Bahkan, dalam sesi jawab pimpinan daerah itu, Adil kembali meminta perhatian dari Bappenas untuk masalah kemiskinan ekstrem di Meranti sebab angka 1,1 penyumbang kemiskinan di Indonesia disumbang oleh Meranti. 

"Atau pusat gak mau lagi mengakui Meranti, oke silakan lepaskan saja," pungkasnya. 

Menanggapi kondisi penanganan kemiskinan ekstrem di Meranti, Deputi Bidang Kependudukan dan Ketenagakerjaan, Pungki Sumadi, mengatakan bahwa hal tersebut menjadi masalah nasional bukan hanya di pemerintah pusat, tapi juga daerah, masyarakat, dan dunia usaha.

"Bahkan sejak zaman dulu mengembangkan program kecamatan terpadu, program penanggulangan kemiskinan perkotaan sudah melibatkan kerjasama dengan pemda, mahasiswa, dan masyarakat. Jadi kebijakan ini bukan kebijakan baru," sebutnya.
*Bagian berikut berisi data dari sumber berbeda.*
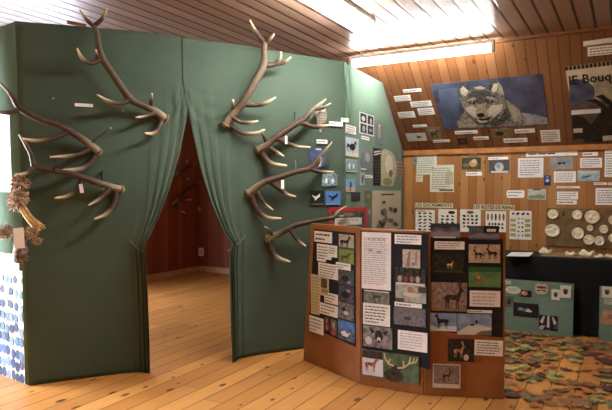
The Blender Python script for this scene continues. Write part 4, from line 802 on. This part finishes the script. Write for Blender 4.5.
# ------------------------------------------------------------------ green boards leaning under the table
def lean_board(label, x0, x1, h, y):
    w = Wall((0, y, 0), (1, 0, 0), (0, .05, .545)); bm = bmesh.new(); box(bm, (x0, .0, -.012), (x1, h, 0), 0, wall_mat(w, Vector((0, y, .002))))
    return w.moved(.0), tag(mesh_obj('painted_board', bm, M(('#5c7565', '#6a8072', 6), .8)), label, 'board')
bx0 = on_z(492, 333, 0).x
YBD = 6.44
KW = Wall((0, YBD, 0), (1, 0, 0), (0, .05, .545))
g0 = KW.hit(495, 300).x; g1 = KW.hit(573.5, 300).x; g2 = KW.hit(599.5, 300).x; gh = KW.st(KW.hit(540, 281.5))[1]
lean_board('green painted board with badger photo leaning under the table behind the display screen', g0, g1, gh, YBD)
lean_board('green painted board leaning under the table at the right edge', g2, g2 + .9, KW.st(KW.hit(606, 286.5))[1], YBD)
KW = KW.moved(.003)
photo('pale oval sign on the left end of the green board', KW, (505.3, 286, 521, 294), '#b9c4b0', TX(2, .2, .8, .3, .75, '#7a8874'), outline=[(.5 + .5 * math.cos(k / 14 * 2 * PI), .5 + .5 * math.sin(k / 14 * 2 * PI)) for k in range(14)], name='sign', cat='sign')
photo('small orange and black print on the green board right of the oval sign', KW, (521, 290.4, 531.5, 297), '#17120e', [Ep('#b0765a', .35, .55, .3, .35), Ep('#d4b49a', .2, .6, .12, .2)])
photo('striped brown face cutout at the top of the green board', KW, (534.8, 283.4, 548.2, 294.2), '#b5a288', [P('#6a3426', (.1, .55), (.9, .55), (.8, .75), (.2, .75)), P('#6a3426', (.15, .2), (.5, .35), (.85, .2), (.8, .4), (.2, .4)), Ep('#3a1e18', .5, .6, .1, .1)], name='picture_cutout', cat='cutout', outline=((.2, 0), (.8, 0), (1, .3), (.95, .75), (.8, 1), (.55, .9), (.2, 1), (.03, .75), (0, .3)))
for lab, b in (('white card with a dark paw print, left of two on the green board', (551.4, 289.4, 560, 300)), ('white card with a dark paw print, right of two on the green board', (560.2, 285.4, 571, 298)), ('white card with a dark paw print on the right green board', (601.8, 286.6, 612.5, 297.8))):
    photo(lab, KW, b, '#c9c6ba', [Ep('#2a1a16', .5, .45, .2, .18)] + [Ep('#2a1a16', .5 + dx, .7 - abs(dx) * .4, .06, .08) for dx in (-.2, -.07, .07, .2)], name='picture_card', cat='card', lift=.002 if b[0] > 560 else 0)
photo('long black print of a white badger on the green board', KW, (513.2, 303.2, 538.2, 316.6), '#141516', [Ep('#5c6266', .42, .5, .26, .12), Ep('#c4c8ca', .62, .44, .14, .08), P('#c4c8ca', (.5, .4), (.75, .35), (.6, .65)), Ep('#8a9094', .3, .55, .1, .1)])
photo('black and white badger face photo low on the green board', KW, (538.8, 315.4, 557.6, 330.4), '#1e1418', [P('#c4bcc0', (.42, .02), (.58, .02), (.56, .98), (.46, .98)), P('#b8b0b4', (.05, .55), (.25, .95), (.32, .9), (.2, .4)), P('#b8b0b4', (.95, .55), (.75, .95), (.7, .9), (.8, .4)), P('#a8a0a4', (.0, .05), (.2, .0), (.35, .3), (.1, .3)), Ep('#0a0809', .5, .12, .08, .1), P('#5c3a44', (.8, .1), (1, .2), (1, .5), (.85, .4))])
photo('grey animal print at the left end of the green board below the oval sign', KW, (503, 296, 513.4, 307), ('#3e4440', '#6a6e64', 50), [Ep('#22241f', .6, .5, .2, .25)])
text('small white slip on the right green board under the paw print card', KW, (604, 299, 614, 304.5), 2, '#a9b5a6')
photo('pinkish brown map shape on the right green board', KW, (600.6, 308.4, 622, 325.6), ('#96705c', '#b08a74', 20), [Ep('#8a6450', .5, .5, .2, .15)], name='picture_cutout', cat='cutout', outline=((0, .1), (.3, .0), (.7, .1), (1, .05), (1, .9), (.8, 1), (.4, .85), (.1, .95)))
strip('small pale caption on the green board above its left end', KW, (505, 280.6, 511, 284), 1, '#aab8a6')

# ------------------------------------------------------------------ fallen leaves
LOUT = [(0, -.5), (.03, -.2), (.2, -.28), (.16, -.16), (.42, -.2), (.36, -.06), (.5, .06), (.34, .1), (.4, .3), (.22, .22), (.16, .34), (.1, .3), (0, .55), (-.1, .3), (-.16, .34), (-.22, .22), (-.4, .3), (-.34, .1), (-.5, .06), (-.36, -.06), (-.42, -.2), (-.16, -.16), (-.2, -.28), (-.03, -.2)]
LC = {'orange': (('#94562e', '#b07240', 14), 46), 'yellow green': (('#857e46', '#9c9258', 14), 40), 'dark maroon': (('#482a2a', '#583634', 14), 34), 'brown': (('#6e4a2c', '#866040', 14), 70), 'olive green': (('#555a3c', '#68694a', 14), 40)}
spots = []
tries = 0
while len(spots) < 170 and tries < 9000:
    tries += 1; px = random.uniform(500, 640); py = 333 + 74 * random.random() ** 1.7
    dens = 1.0
    if 556 < px < 598 and 350 < py < 384: dens = .1
    elif py > 362: dens = .34
    if random.random() > dens: continue
    p = on_z(px, py, 0)
    if p.y > YBD - .07: continue
    if any((p - q).length < .07 for q, _ in spots): continue
    # keep clear of the screen
    d3 = (p - PP[2]).dot(PW[2].n); s3_ = (p - PP[2]).dot(PW[2].t)
    if d3 > -.1 and s3_ < .62: continue
    spots.append((p, random.random()))
protos = {}
pool = [k for k, v in LC.items() for _ in range(v[1])]; random.shuffle(pool)
for i, (p, r) in enumerate(spots):
    k = pool[i % len(pool)]
    if k not in protos:
        bm = bmesh.new(); c = bm.verts.new((0, 0, .16)); vs = [bm.verts.new((x, y, .02 + .1 * abs(x) * (1 + .4 * math.sin(9 * x + 7 * y)) + .05 * math.sin(11 * x + 5 * y) ** 2)) for x, y in LOUT]
        c.co.z = .07
        for j in range(len(vs)): bm.faces.new((c, vs[j], vs[(j + 1) % len(vs)]))
        o = mesh_obj('fallen_leaf', bm, M(LC[k][0], .8)); protos[k] = o; o.modifiers.new('t', 'SOLIDIFY').thickness = .01
        tag(o, '%s fallen maple leaf scattered on the floor before the black table' % k, 'leaf', '%s leaves on the floor' % k)
    else: o = protos[k].copy(); C.objects.link(o)
    s = random.uniform(.1, .175); o.scale = (s, s * random.uniform(.8, 1.1), s * random.uniform(.6, 1.6)); o.rotation_euler = (random.uniform(-.08, .08), random.uniform(-.08, .08), random.uniform(0, 6.28)); o.location = (p.x, p.y, .004 + .008 * r)

# ------------------------------------------------------------------ socket and conduit in the back room
sk = empty('wall_socket', INB.hit(199, 252, .02), 'white wall socket with cable low in the corner of the back room', 'socket')
def bx_w(bm, w, x0, y0, x1, y1, d):
    a = w.hit(x0, y1); b = w.hit(x1, y0); wd = abs((b - a).dot(w.t)) / 2; h = abs((b - a).z) / 2; box(bm, (-wd, -h, 0), (wd, h, d), 0, wall_mat(w, (a + b) / 2))
bm = bmesh.new(); bx_w(bm, INB, 196.6, 248, 203.6, 255.4, .04); child('socket_plate', bm, M('#f4eee0'), sk)
bm = bmesh.new(); bx_w(bm, INB.moved(.04), 198.8, 250, 201.6, 253.8, .006); child('socket_face', bm, M('#cfc4b0'), sk)
bm = bmesh.new(); bx_w(bm, INB, 197.2, 120, 198.2, 268, .015); child('conduit', bm, M('#a08672'), sk)
bm = bmesh.new(); bx_w(bm, INB, 197, 207, 200.5, 211, .04); child('junction_box', bm, M('#b09c86'), sk)

# ------------------------------------------------------------------ fluorescent lights
TUBE = emit('fluorescent tube', '#f8f6f4', 54.0)
def fluo(label, a, b, z, wdt=.1, drop=0, tubes=(0,)):
    a = Vector(a); b = Vector(b); d = (b - a).normalized(); s = d.cross(Vector((0, 0, 1))); L = (b - a).length
    root = empty('fluorescent_light', (a.x, a.y, z), label, 'ceiling light')
    mw = Matrix((d, s, Vector((0, 0, 1)))).transposed().to_4x4(); mw.translation = a + Vector((0, 0, z))
    bm = bmesh.new(); box(bm, (0, -wdt / 2, -.035), (L, wdt / 2, 0), 0, mw); child('housing', bm, WHITE, root)
    for x in (0, L - .03): bm = bmesh.new(); box(bm, (x, -wdt * .45, -.11), (x + .03, wdt * .45, -.035), 0, mw); child('end_cap', bm, WHITE, root)
    for ty in tubes: bm = bmesh.new(); tube(bm, [mw @ Vector((.03, ty, -.08)), mw @ Vector((L - .03, ty, -.08))], [.03, .03], 14, 1); child('tube', bm, TUBE, root, True)
    if drop:
        for x in (.12, L - .16): bm = bmesh.new(); box(bm, (x, -.012, 0), (x + .04, .012, drop), 0, mw); child('bracket', bm, WHITE, root)
fluo('long fluorescent tube light at the foot of the ceiling above the sloping boards', (-2.66, 5.8, 0), (-1.14, 5.8, 0), ZC - .04, .07, .04)
fluo('fluorescent tube light on the ceiling running toward the viewer at top centre', (-2.03, 3.3, 0), (-2.03, 4.72, 0), ZC, .2, 0, (-.055, .055))

# ------------------------------------------------------------------ world, camera, view
w = bpy.data.worlds.new('World'); bpy.context.scene.world = w; w.use_nodes = True
w.node_tree.nodes['Background'].inputs[0].default_value = (.6, .7, .85, 1); w.node_tree.nodes['Background'].inputs[1].default_value = .4
cam = bpy.data.cameras.new('Camera'); co = bpy.data.objects.new('Camera', cam); C.objects.link(co)
cam.sensor_fit = 'HORIZONTAL'; cam.sensor_width = 36; cam.lens = F / 612 * 36; cam.clip_start = .05
mw = Matrix((RT, UP3, -FW3)).transposed().to_4x4(); mw.translation = CAM; co.matrix_world = mw
sc = bpy.context.scene; sc.camera = co
sc.view_settings.view_transform = 'Standard'; sc.view_settings.look = 'None'; sc.view_settings.gamma = 1; sc.view_settings.exposure = 0.9; sc.view_settings.use_curve_mapping = False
Tidak disinggungnya masalah pembangunan kemiskinan ekstrem itu, kata Pungki, karena kunjungan kerja Bappenas kali ini terfokus pada tema ekonomi makro soal pembangunan industri dan infrastruktur. 

"Apakah tidak penting? tidak ada yang bilang tidak penting tapi ada prioritasnya. Jadi bisa saja ini kunjungan awal yang dibahas industri biru dan infrastruktur," ujarnya.